__Your task__
Leave out the pictures, and write out exactly the lines from the beginning of the material to the line holding "struct(b.build('wall_rear', M['backwall']))", that line included, and nothing else.
━━━
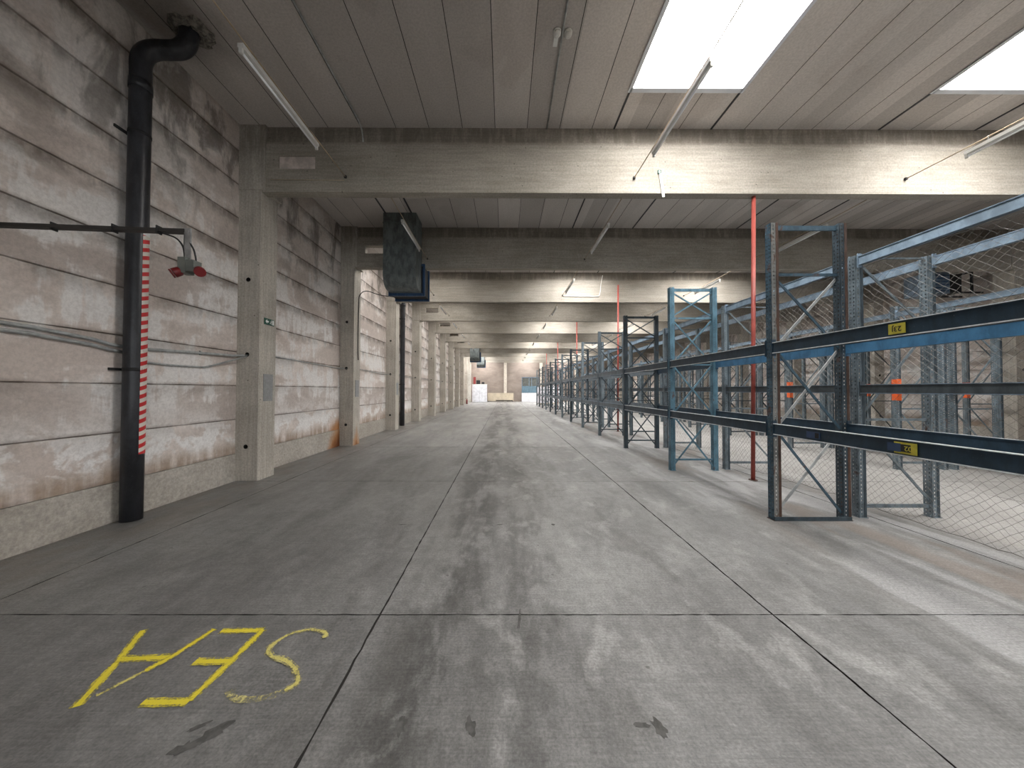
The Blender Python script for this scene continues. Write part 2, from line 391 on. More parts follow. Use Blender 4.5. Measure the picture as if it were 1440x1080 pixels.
b.box(WALL_L-.3, WALL_R+.3, BACK_Y, BACK_Y+.3, 0, CEIL+.3)
for x in (-2.45, 2.5): b.box(x, x+.03, BACK_Y-.012, BACK_Y, 0, CEIL)
struct(b.build('wall_back', M['backwall']), 'beige end wall with concrete posts far down the hall', 'wall')
for i, x in enumerate((-.1, 5.0, 10.1)):
    b = MB(); b.box(x, x+.42, BACK_Y-.25, BACK_Y, 0, CEIL); struct(b.build('trim_%d' % (i+1), M['plinth0']))
b = MB(); gx0, gx1, gz = -3.6, 4.6, 4.8  # unseen gateways behind the camera, added to let in fill daylight
for a in ((WALL_L-.3, gx0, 0, CEIL+.3), (gx1, 6.4, 0, CEIL+.3), (14.2, WALL_R+.3, 0, CEIL+.3), (gx0, gx1, gz, CEIL+.3), (6.4, 14.2, gz, CEIL+.3)): b.box(a[0], a[1], REAR_Y-.3, REAR_Y, a[2], a[3])
struct(b.build('wall_rear', M['backwall']))

# ceiling planks; skylights every second bay, more added unseen farther down as fill
SKX = [2.02, 6.94]; SKW = 1.80
joints = [WALL_L-.3, -4.50, -3.89, -3.275, -2.665, -2.02, -1.41, -.79, -.185, .41, 1.01, 1.61, 2.02]
for k in range(2):
    x = SKX[k]; joints += [x+.6, x+1.2, x+1.8]
    if k < 1: joints += [x+1.8+.624*i for i in range(1, 6)]
joints += [8.74+.614*i for i in range(1, 11)] + [ WALL_R+.3]
FILLSKY = (-3.89, -2.02)  # unseen left-hand row, added to brighten the far columns
def spans(j): return ([(x, x+SKW) for x in SKX] if j % 2 == 0 or j >= 3 else []) + ([FILLSKY] if j >= 2 else [])  # odd bays and the left row are added fill skylights
def dim(j, sx): return j < 9 and j >= 2 and (j % 2 == 1 or sx < 0)     # weaker unseen skylights, added as fill
def bay_sky(j): return (fy(j)-3.1, fy(j)-.79)      # extent of the skylight in the bay that ends at beam j
b = MB()
for j in range(-3, 12):
    ya, yb = fy(j-1)+.1, fy(j)+.1
    for i in range(len(joints)-1):
        x0, x1 = joints[i], joints[i+1]
        sk = any(sa-.01 <= x0 and x1 <= sb+.01 for sa, sb in spans(j))
        for y0, y1 in ([(ya, bay_sky(j)[0]), (bay_sky(j)[1], yb)] if sk else [(ya, yb)]):
            c, h = .005, .008
            b.face([(x0+c,y0,CEIL),(x0+c,y1,CEIL),(x1-c,y1,CEIL),(x1-c,y0,CEIL)])
            b.face([(x0,y0,CEIL+h),(x0,y1,CEIL+h),(x0+c,y1,CEIL),(x0+c,y0,CEIL)], 1)
            b.face([(x1-c,y0,CEIL),(x1-c,y1,CEIL),(x1,y1,CEIL+h),(x1,y0,CEIL+h)], 1)
    # dark steel strips that carry the short planks
    for sx in SKX:
        for x in (sx, sx+SKW):
            for y0, y1 in ([(bay_sky(j)[1]-.02, yb), (ya, bay_sky(j)[0]+.02)] if spans(j) else [(ya, yb)]): b.box(x-.016, x+.016, y0, y1, CEIL-.012, CEIL+.02, 2)
for x in (-3.275, -2.56): b.box(x-.02, x+.02, fy(0)+.2, fy(1), CEIL-.012, CEIL+.02, 2)
CE = struct(b.build('ceiling', [M['ceiling'], M['joint'], M['pipe']]), 'concrete plank ceiling', 'ceiling')
rr = random.Random(3); b = MB(); n = 26
def rim(q, z, dz, sd):
    r2 = random.Random(sd); out = []
    for k in range(n):
        a = 2*PI*k/n; f = q*r2.uniform(.88, 1.14)*(1.3 if math.cos(a-.3) > .3 else 1.)
        out.append((-4.28+math.cos(a)*.2*f, 4.41+math.sin(a)*.17*f, z-r2.uniform(0, dz)))
    return out
rings = [rim(1.15, CEIL+.004, 0, 1), rim(1.0, CEIL-.012, .02, 2), rim(.8, CEIL-.03, .04, 3), rim(.5, CEIL-.03, .02, 4)]
for A, B in zip(rings[:-1], rings[1:]):
    for k in range(n): b.face([A[k], A[(k+1) % n], B[(k+1) % n], B[k]])
b.build('broken_edge', plain('broken_concrete', (.17, .155, .135), .95, 0, .5, 25), CE)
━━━
__Expected output__
The Blender Python script for this scene continues. Write part 2, from line 391 on. More parts follow. Use Blender 4.5. Measure the picture as if it were 1440x1080 pixels.
b.box(WALL_L-.3, WALL_R+.3, BACK_Y, BACK_Y+.3, 0, CEIL+.3)
for x in (-2.45, 2.5): b.box(x, x+.03, BACK_Y-.012, BACK_Y, 0, CEIL)
struct(b.build('wall_back', M['backwall']), 'beige end wall with concrete posts far down the hall', 'wall')
for i, x in enumerate((-.1, 5.0, 10.1)):
    b = MB(); b.box(x, x+.42, BACK_Y-.25, BACK_Y, 0, CEIL); struct(b.build('trim_%d' % (i+1), M['plinth0']))
b = MB(); gx0, gx1, gz = -3.6, 4.6, 4.8  # unseen gateways behind the camera, added to let in fill daylight
for a in ((WALL_L-.3, gx0, 0, CEIL+.3), (gx1, 6.4, 0, CEIL+.3), (14.2, WALL_R+.3, 0, CEIL+.3), (gx0, gx1, gz, CEIL+.3), (6.4, 14.2, gz, CEIL+.3)): b.box(a[0], a[1], REAR_Y-.3, REAR_Y, a[2], a[3])
struct(b.build('wall_rear', M['backwall']))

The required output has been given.